The cartel’s extracurricular activities have put it in the crosshairs of the federal government, which, under President Enrique Peña Nieto, has been trying to look like it’s taking on the country’s most powerful cartels. The drug wars between the cartels and the Mexican federal government had apparently gotten quieter in recent times because, as the Washington Post notes, “the gore, it seems, was bad for business.”

That pressure may have also led one of the leaders of Guerreros Unidos, Benjamín Mondragón Pereda, to kill himself earlier this week after being surrounded by police. Iguala’s mayor and police chief, both suspected of working closely with the cartel, are on the run.

What happened with the unearthing of the mass grave?
When word came after the students’ disappearance that there was a mass grave found nearby, it seemed reasonable that it was the final resting place for the bodies.
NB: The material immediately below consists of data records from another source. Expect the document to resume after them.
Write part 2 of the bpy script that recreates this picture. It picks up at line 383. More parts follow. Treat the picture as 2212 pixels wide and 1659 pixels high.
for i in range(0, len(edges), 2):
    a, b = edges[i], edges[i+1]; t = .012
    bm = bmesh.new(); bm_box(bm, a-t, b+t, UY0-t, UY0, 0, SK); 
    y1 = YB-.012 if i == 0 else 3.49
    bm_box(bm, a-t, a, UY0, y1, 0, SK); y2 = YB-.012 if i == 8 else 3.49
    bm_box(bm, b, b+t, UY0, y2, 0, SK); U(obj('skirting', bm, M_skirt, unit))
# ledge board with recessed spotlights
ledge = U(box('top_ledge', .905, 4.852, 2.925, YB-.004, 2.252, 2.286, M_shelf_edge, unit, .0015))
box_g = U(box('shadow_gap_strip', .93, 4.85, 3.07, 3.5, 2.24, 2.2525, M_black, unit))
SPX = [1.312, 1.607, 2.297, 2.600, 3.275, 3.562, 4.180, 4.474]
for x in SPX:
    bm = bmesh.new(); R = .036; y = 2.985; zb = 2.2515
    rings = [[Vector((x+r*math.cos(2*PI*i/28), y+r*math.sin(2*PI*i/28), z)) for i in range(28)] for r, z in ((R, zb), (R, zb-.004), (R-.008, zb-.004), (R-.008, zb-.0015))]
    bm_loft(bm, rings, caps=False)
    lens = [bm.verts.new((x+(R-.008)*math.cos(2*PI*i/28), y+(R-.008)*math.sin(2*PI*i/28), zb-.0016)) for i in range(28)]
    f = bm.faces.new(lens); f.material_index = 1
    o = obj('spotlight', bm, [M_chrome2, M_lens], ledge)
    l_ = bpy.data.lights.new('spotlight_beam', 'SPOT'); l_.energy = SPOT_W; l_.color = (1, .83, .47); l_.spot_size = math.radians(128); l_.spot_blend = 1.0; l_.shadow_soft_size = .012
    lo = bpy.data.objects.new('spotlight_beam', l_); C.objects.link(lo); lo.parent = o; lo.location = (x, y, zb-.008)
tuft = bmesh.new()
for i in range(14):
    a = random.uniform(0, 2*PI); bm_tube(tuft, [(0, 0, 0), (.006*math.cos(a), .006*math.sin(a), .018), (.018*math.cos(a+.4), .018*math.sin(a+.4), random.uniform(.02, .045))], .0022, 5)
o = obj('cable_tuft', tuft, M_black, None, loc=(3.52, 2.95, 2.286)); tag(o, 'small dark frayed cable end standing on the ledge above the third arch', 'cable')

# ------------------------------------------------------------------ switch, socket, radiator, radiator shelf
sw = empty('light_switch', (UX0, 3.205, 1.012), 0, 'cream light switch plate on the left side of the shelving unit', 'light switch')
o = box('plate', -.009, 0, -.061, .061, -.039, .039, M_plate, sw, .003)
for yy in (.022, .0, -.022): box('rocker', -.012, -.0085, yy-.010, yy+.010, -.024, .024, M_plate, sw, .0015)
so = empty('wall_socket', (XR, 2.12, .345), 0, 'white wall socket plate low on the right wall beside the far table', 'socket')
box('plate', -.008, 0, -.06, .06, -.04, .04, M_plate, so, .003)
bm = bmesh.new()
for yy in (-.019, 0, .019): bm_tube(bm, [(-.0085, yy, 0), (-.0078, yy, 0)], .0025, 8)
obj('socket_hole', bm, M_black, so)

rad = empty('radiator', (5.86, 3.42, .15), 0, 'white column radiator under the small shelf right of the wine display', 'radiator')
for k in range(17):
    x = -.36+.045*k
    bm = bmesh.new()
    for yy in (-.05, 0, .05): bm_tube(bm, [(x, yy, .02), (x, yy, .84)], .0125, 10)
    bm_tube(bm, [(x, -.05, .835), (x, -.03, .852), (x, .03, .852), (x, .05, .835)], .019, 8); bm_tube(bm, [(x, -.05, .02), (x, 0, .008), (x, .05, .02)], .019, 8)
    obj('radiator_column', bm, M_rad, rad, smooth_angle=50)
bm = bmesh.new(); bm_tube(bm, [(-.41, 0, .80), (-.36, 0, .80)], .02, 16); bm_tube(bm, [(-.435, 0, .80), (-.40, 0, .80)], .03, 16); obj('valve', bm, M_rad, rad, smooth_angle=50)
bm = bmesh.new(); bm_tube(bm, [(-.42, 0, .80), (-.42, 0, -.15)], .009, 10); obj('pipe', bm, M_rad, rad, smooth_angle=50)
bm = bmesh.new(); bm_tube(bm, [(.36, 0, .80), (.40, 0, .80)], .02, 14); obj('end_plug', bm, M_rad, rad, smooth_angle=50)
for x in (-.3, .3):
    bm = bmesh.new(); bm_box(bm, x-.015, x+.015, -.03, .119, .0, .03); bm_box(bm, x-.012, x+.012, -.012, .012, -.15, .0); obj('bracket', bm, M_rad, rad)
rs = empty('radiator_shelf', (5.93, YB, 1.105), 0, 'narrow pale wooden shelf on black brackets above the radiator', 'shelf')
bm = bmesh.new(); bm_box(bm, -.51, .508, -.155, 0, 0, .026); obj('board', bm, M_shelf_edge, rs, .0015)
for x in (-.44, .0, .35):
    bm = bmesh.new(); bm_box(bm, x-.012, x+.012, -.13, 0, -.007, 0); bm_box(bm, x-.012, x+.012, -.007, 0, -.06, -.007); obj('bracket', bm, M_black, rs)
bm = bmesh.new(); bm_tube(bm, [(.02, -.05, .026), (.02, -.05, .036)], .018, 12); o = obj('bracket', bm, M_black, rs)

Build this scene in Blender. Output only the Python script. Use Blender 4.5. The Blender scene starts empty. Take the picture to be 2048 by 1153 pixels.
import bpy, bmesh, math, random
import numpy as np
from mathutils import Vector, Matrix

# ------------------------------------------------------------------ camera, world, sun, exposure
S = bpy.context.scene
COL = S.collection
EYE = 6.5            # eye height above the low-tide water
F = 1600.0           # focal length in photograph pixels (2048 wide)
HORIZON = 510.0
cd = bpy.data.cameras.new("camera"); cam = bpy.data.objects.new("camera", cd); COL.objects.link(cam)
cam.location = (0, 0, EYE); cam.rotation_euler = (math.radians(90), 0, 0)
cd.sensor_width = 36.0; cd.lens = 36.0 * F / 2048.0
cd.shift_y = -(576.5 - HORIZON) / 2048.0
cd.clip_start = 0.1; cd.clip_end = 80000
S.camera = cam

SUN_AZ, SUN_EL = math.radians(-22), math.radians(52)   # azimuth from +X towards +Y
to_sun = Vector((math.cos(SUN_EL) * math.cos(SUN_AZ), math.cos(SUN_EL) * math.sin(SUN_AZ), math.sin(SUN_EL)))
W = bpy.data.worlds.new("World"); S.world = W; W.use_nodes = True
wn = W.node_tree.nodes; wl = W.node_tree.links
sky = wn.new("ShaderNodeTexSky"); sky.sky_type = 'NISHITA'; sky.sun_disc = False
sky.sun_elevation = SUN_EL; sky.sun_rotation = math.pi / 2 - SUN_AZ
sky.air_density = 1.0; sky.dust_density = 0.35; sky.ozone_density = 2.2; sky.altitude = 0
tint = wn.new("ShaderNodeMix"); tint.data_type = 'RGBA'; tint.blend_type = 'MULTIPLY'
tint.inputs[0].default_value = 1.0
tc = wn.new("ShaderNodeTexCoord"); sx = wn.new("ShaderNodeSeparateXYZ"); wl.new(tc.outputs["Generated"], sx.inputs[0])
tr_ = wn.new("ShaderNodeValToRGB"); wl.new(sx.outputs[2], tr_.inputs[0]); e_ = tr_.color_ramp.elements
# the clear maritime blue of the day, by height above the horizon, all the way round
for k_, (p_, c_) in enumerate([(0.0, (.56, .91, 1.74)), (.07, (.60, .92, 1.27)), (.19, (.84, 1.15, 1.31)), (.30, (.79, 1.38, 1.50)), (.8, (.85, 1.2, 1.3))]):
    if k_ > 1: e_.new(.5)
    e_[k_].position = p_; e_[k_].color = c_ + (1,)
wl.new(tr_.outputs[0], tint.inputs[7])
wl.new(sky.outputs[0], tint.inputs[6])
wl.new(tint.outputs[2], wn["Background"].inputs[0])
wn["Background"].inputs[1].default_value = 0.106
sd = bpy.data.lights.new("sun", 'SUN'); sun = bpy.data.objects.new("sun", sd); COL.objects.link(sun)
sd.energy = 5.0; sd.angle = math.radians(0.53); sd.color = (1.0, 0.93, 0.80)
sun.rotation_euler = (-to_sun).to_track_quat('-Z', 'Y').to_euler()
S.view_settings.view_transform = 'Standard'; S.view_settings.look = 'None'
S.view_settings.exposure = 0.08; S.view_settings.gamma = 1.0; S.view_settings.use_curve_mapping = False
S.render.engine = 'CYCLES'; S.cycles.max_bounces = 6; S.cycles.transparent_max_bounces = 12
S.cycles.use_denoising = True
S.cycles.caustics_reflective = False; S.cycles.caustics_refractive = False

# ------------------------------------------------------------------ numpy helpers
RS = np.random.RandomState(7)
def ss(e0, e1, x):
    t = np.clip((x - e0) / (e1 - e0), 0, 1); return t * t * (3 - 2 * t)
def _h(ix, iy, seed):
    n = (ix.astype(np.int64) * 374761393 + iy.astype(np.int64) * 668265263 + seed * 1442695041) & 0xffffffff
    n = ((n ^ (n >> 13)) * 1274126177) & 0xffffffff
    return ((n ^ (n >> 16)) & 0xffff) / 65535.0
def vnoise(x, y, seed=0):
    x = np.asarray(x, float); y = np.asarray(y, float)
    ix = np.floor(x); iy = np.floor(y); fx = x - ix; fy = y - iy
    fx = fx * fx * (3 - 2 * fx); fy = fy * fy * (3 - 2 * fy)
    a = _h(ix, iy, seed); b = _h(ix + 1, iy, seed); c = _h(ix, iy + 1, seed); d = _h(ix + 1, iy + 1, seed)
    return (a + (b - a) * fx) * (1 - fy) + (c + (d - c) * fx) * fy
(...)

But yesterday Mexican authorities announced that none of the 28 bodies belonged to any of the students. As the Post reported after the announcement, the news brought fresh hope for families that the students may still be alive, but “to the rest of Mexico, the news that 28 mutilated, charred corpses correspond to another group of victims is a new stop on a carousel of horrors.”

There are at least eight more burial sites in just that area, the Post noted, and it’s possible the students are in one or more of them. (The Post notes that authorities haven’t said how many dead have been recovered, or who the bodies might be.) In fact, Guerrero is home to the largest mass grave ever found in Mexico: In 2010, authorities discovered more than 60 people who had been bound and gagged, some dismembered and decapitated, and thrown down a mine ventilation shaft.

So what’s next?
The disappearance and likely murder of the college students has led to mass protests across the country, with Mexicans once again arguing that the government isn’t doing enough to protect them. In Chilpancingo, the state capital of Guerrero, protesters have burned government buildings and demanded the resignation of the state’s governor. Meanwhile, the federal government has said it will continue to search for the students and try to identify the bodies found in the additional burial sites.

UPDATE, Wednesday, October 22, 2014: Iguala Mayor Jose Luis Abarca and his wife, Maria de los Angeles Pineda, may have ordered the students to be stopped on the night of their disapperance, according to Jesus Murillo Karam, Mexico’s attorney general. After the mayor ordered the students stopped and detained by police, the police handed them over to Guerreros Unidos, Karam said Wednesday, and the students haven’t been seen since.

UPDATE, Friday, November 7, 2014: Multiple reports suggest that Mexican authorities may have found the remains of the 43 students who disappeared after being kidnapped by police Sept. 26. Vice bureau chief Daniel Hernandez reported that Mexican authorities reported getting confessions from the killers suggesting the students’ bodies were burned in a garbage dump.